# Excerpted data
╭──
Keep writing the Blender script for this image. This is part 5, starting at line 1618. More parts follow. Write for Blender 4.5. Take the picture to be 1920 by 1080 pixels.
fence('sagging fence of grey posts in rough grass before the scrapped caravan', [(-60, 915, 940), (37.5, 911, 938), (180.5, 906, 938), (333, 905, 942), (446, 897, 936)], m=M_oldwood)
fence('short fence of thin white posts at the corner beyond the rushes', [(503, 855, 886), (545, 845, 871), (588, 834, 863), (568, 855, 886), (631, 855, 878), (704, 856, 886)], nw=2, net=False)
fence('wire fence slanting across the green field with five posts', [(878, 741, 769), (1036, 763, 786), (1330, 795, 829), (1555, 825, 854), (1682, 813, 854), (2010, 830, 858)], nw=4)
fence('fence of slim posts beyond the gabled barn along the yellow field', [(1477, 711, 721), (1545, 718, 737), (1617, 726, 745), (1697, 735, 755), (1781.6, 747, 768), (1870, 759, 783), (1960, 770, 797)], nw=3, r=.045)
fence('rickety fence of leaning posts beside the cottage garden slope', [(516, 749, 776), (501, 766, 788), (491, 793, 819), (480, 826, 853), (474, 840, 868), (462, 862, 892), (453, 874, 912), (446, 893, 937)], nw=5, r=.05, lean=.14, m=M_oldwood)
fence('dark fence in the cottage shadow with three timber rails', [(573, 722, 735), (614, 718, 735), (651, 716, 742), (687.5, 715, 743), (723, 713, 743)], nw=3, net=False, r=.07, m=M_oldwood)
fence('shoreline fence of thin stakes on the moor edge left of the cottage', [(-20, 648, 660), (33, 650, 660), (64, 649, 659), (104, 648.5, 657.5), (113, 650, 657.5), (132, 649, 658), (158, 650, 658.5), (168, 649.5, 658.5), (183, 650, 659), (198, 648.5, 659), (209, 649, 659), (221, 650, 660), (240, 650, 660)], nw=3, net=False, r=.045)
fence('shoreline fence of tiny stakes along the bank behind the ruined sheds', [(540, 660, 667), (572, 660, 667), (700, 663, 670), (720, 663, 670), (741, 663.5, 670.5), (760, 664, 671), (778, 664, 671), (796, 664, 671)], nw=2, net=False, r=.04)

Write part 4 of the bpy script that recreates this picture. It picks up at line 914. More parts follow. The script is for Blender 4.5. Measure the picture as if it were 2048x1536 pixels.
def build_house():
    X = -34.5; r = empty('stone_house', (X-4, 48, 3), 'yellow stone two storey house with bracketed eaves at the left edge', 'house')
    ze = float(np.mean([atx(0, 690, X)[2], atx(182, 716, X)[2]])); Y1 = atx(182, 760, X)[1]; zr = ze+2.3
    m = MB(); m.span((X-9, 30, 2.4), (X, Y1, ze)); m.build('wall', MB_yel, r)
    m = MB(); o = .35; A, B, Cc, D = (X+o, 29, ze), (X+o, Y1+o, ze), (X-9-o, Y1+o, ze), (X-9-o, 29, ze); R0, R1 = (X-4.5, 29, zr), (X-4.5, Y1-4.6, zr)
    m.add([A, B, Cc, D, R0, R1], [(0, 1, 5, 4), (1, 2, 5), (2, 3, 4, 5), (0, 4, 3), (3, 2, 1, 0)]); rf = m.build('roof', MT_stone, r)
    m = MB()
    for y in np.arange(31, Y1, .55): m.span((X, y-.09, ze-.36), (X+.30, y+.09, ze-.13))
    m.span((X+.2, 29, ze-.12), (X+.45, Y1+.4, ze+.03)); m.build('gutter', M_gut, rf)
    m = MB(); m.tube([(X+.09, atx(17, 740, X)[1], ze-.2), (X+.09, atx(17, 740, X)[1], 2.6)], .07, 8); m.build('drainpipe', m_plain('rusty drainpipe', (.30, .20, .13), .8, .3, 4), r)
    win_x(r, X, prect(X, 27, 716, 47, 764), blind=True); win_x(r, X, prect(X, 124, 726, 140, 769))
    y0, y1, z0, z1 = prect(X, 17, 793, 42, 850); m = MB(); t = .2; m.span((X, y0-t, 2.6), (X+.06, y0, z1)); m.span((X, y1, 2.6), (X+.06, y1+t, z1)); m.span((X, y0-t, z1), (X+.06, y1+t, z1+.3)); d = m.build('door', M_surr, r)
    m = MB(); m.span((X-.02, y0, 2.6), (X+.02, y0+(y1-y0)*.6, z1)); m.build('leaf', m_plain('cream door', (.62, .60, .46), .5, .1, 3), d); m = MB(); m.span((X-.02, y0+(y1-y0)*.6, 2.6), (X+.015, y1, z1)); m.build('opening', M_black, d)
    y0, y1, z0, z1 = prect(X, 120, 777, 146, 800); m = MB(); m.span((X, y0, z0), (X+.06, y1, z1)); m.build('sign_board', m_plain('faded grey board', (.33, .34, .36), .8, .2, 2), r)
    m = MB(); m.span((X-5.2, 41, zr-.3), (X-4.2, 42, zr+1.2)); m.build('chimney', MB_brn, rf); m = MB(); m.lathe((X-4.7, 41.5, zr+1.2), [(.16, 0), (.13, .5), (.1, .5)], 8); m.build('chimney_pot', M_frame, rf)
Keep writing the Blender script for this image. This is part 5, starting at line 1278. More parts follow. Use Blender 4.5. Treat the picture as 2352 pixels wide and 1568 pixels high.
╰──
# Written request
Restate the listing in full, word for word.

# Worked solution
Keep writing the Blender script for this image. This is part 5, starting at line 1618. More parts follow. Write for Blender 4.5. Take the picture to be 1920 by 1080 pixels.
fence('sagging fence of grey posts in rough grass before the scrapped caravan', [(-60, 915, 940), (37.5, 911, 938), (180.5, 906, 938), (333, 905, 942), (446, 897, 936)], m=M_oldwood)
fence('short fence of thin white posts at the corner beyond the rushes', [(503, 855, 886), (545, 845, 871), (588, 834, 863), (568, 855, 886), (631, 855, 878), (704, 856, 886)], nw=2, net=False)
fence('wire fence slanting across the green field with five posts', [(878, 741, 769), (1036, 763, 786), (1330, 795, 829), (1555, 825, 854), (1682, 813, 854), (2010, 830, 858)], nw=4)
fence('fence of slim posts beyond the gabled barn along the yellow field', [(1477, 711, 721), (1545, 718, 737), (1617, 726, 745), (1697, 735, 755), (1781.6, 747, 768), (1870, 759, 783), (1960, 770, 797)], nw=3, r=.045)
fence('rickety fence of leaning posts beside the cottage garden slope', [(516, 749, 776), (501, 766, 788), (491, 793, 819), (480, 826, 853), (474, 840, 868), (462, 862, 892), (453, 874, 912), (446, 893, 937)], nw=5, r=.05, lean=.14, m=M_oldwood)
fence('dark fence in the cottage shadow with three timber rails', [(573, 722, 735), (614, 718, 735), (651, 716, 742), (687.5, 715, 743), (723, 713, 743)], nw=3, net=False, r=.07, m=M_oldwood)
fence('shoreline fence of thin stakes on the moor edge left of the cottage', [(-20, 648, 660), (33, 650, 660), (64, 649, 659), (104, 648.5, 657.5), (113, 650, 657.5), (132, 649, 658), (158, 650, 658.5), (168, 649.5, 658.5), (183, 650, 659), (198, 648.5, 659), (209, 649, 659), (221, 650, 660), (240, 650, 660)], nw=3, net=False, r=.045)
fence('shoreline fence of tiny stakes along the bank behind the ruined sheds', [(540, 660, 667), (572, 660, 667), (700, 663, 670), (720, 663, 670), (741, 663.5, 670.5), (760, 664, 671), (778, 664, 671), (796, 664, 671)], nw=2, net=False, r=.04)

Write part 4 of the bpy script that recreates this picture. It picks up at line 914. More parts follow. The script is for Blender 4.5. Measure the picture as if it were 2048x1536 pixels.
def build_house():
    X = -34.5; r = empty('stone_house', (X-4, 48, 3), 'yellow stone two storey house with bracketed eaves at the left edge', 'house')
    ze = float(np.mean([atx(0, 690, X)[2], atx(182, 716, X)[2]])); Y1 = atx(182, 760, X)[1]; zr = ze+2.3
    m = MB(); m.span((X-9, 30, 2.4), (X, Y1, ze)); m.build('wall', MB_yel, r)
    m = MB(); o = .35; A, B, Cc, D = (X+o, 29, ze), (X+o, Y1+o, ze), (X-9-o, Y1+o, ze), (X-9-o, 29, ze); R0, R1 = (X-4.5, 29, zr), (X-4.5, Y1-4.6, zr)
    m.add([A, B, Cc, D, R0, R1], [(0, 1, 5, 4), (1, 2, 5), (2, 3, 4, 5), (0, 4, 3), (3, 2, 1, 0)]); rf = m.build('roof', MT_stone, r)
    m = MB()
    for y in np.arange(31, Y1, .55): m.span((X, y-.09, ze-.36), (X+.30, y+.09, ze-.13))
    m.span((X+.2, 29, ze-.12), (X+.45, Y1+.4, ze+.03)); m.build('gutter', M_gut, rf)
    m = MB(); m.tube([(X+.09, atx(17, 740, X)[1], ze-.2), (X+.09, atx(17, 740, X)[1], 2.6)], .07, 8); m.build('drainpipe', m_plain('rusty drainpipe', (.30, .20, .13), .8, .3, 4), r)
    win_x(r, X, prect(X, 27, 716, 47, 764), blind=True); win_x(r, X, prect(X, 124, 726, 140, 769))
    y0, y1, z0, z1 = prect(X, 17, 793, 42, 850); m = MB(); t = .2; m.span((X, y0-t, 2.6), (X+.06, y0, z1)); m.span((X, y1, 2.6), (X+.06, y1+t, z1)); m.span((X, y0-t, z1), (X+.06, y1+t, z1+.3)); d = m.build('door', M_surr, r)
    m = MB(); m.span((X-.02, y0, 2.6), (X+.02, y0+(y1-y0)*.6, z1)); m.build('leaf', m_plain('cream door', (.62, .60, .46), .5, .1, 3), d); m = MB(); m.span((X-.02, y0+(y1-y0)*.6, 2.6), (X+.015, y1, z1)); m.build('opening', M_black, d)
    y0, y1, z0, z1 = prect(X, 120, 777, 146, 800); m = MB(); m.span((X, y0, z0), (X+.06, y1, z1)); m.build('sign_board', m_plain('faded grey board', (.33, .34, .36), .8, .2, 2), r)
    m = MB(); m.span((X-5.2, 41, zr-.3), (X-4.2, 42, zr+1.2)); m.build('chimney', MB_brn, rf); m = MB(); m.lathe((X-4.7, 41.5, zr+1.2), [(.16, 0), (.13, .5), (.1, .5)], 8); m.build('chimney_pot', M_frame, rf)
Keep writing the Blender script for this image. This is part 5, starting at line 1278. More parts follow. Use Blender 4.5. Treat the picture as 2352 pixels wide and 1568 pixels high.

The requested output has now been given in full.